2023 M02 21
Quand ils étaient gamins, disons vers l’âge de 5 ans, Thomas Bangalter et Guy-Manuel de Homem-Christo étaient fascinés par un dessin animé venu du Japon : Albator. Ce ne sont pas les seuls enfants à se ruer devant la télévision du salon pour suivre les aventures du pirate de l’espace. Mais clairement, ce seront les seuls, 25 ans plus tard, à aller chercher son créateur au Japon pour qu’il anime leur album. On monte dans une navette spatiale en forme de guitare direction une faille spatio-temporelle pour retracer cette histoire à quatre millions de dollars.
Après le succès de « Homework », les Daft Punk se mettent à bosser sur le prochain disque. Il ne s’appelle pas encore « Discovery » mais le duo bientôt casqué à jamais sait déjà là où il veut aller musicalement. Pendant cette période créative, Thomas et Guy-Manuel bossent en catimini sur un long-métrage d’animation inspiré par les morceaux de l’album et par leurs souvenirs d’enfance — des navettes spatiales, des limousines qui volent, des méchants, des gentils, des planètes imaginaires, etc. En somme, ils replongent dans l’époque Albator, celle de l’insouciance, des animés et des belles histoires. Dès l’an 2000, toujours avant la sortie de « Discovery », les Daft reçoivent une réponse de Leiji et s’envolent pour le Japon. Ils n’osent pas aller le voir, par timidité, par pudeur, par respect aussi. Mais ils savent aussi qu’au moment de sonner à sa porte, la carrière du Japonais est derrière lui. Et qu’il s’agit peut-être du meilleur timing possible pour lui proposer une collaboration — au-delà du fait que Leiji est d’accord pour rencontrer le duo.
Les Daft sont fans. Fans du travail de Leiji et plus globalement des productions de la Toei Animation, la société de production d’Albator, de Goldorak, de Candy Candy ou encore Grendizer, qui sont des références ultimes pour eux. Ils veulent que le Japonais, qui vit littéralement dans une maison qui ressemble à un vaisseau spatial, mette en image les morceaux de leur futur album. Leiji accroche direct et accepte le deal. Si une partie du script est déjà écrite — de toute manière il n’y a pas de dialogues et le pitch est ultra simple : quatre musiciens d'une autre galaxie sont kidnappés par un manager maléfique qui veut en faire le plus grand groupe sur terre — le Japonais a carte blanche pour la partie design.
Un contrat est signé avec Shinji Shimizu, un collaborateur de Leiji, pour quatre millions de dollars. Fun fact : les Daft paient de leurs poches pour financer ce projet. Soit ils y croient dur comme fer et savent qu’ils ont de l’or entre leurs mains. Soit ils sont fous.
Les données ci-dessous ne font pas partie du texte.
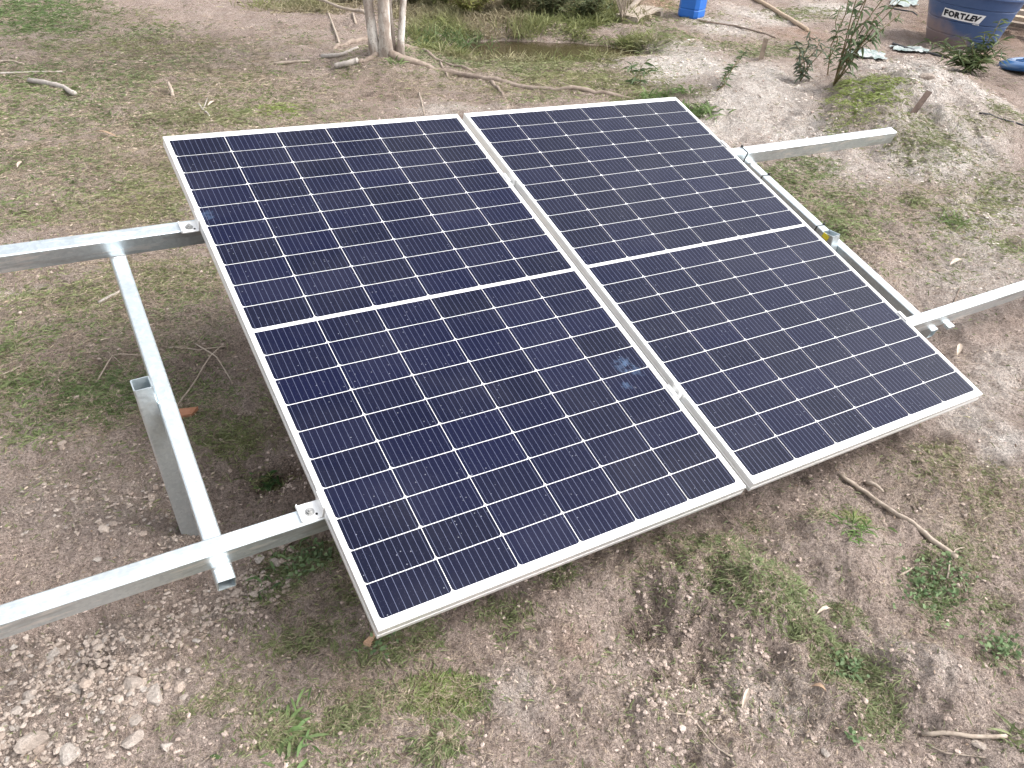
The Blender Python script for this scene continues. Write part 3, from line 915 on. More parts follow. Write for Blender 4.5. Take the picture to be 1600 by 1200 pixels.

Daft Punk & Leiji Matsumoto pic.twitter.com/Y7b12MLVew
— Daft Punk Fandom🤖🤖 (@Daft_Wub) March 27, 2021
Si on résume : il y a d’abord eu des chansons. Elles sont devenues des clips. Et ces clips ont formé un film intitulé Interstella 5555 qui est présenté lors du festival de Cannes 2003. D’ailleurs, les quatre premiers clips pour les quatre premiers singles — One More Time ; Aerodynamic ; Digital Love ; Harder, Better, Faster, Stronger — racontent le début du film. Bref, les Daft réalisent un rêve de gosse — même s’ils en profitent pour distiller quelques critiques bien senties sur l’industrie musicale dans le film — Leiji renoue avec le succès et atteint même de nouvelles sphères et le monde entier (re)découvre l’univers rétro des années 70 et 80, les mêmes années qui ont nourri musicalement le duo français durant la conception de « Discovery » (Cerrone, AC/DC, Prince, etc.), à voir comme une ode à leur enfance. La boucle spatiale est bien bouclée.
Vingt ans plus tard, les Daft ont disparu quelque part sur une autre planète non identifiée et Leiji vient de les rejoindre. La fin d’un voyage musical et visuel qui aura permis au Daft Punk de s’envoler vers le succès et à Leiji de renaître aux yeux du monde entier.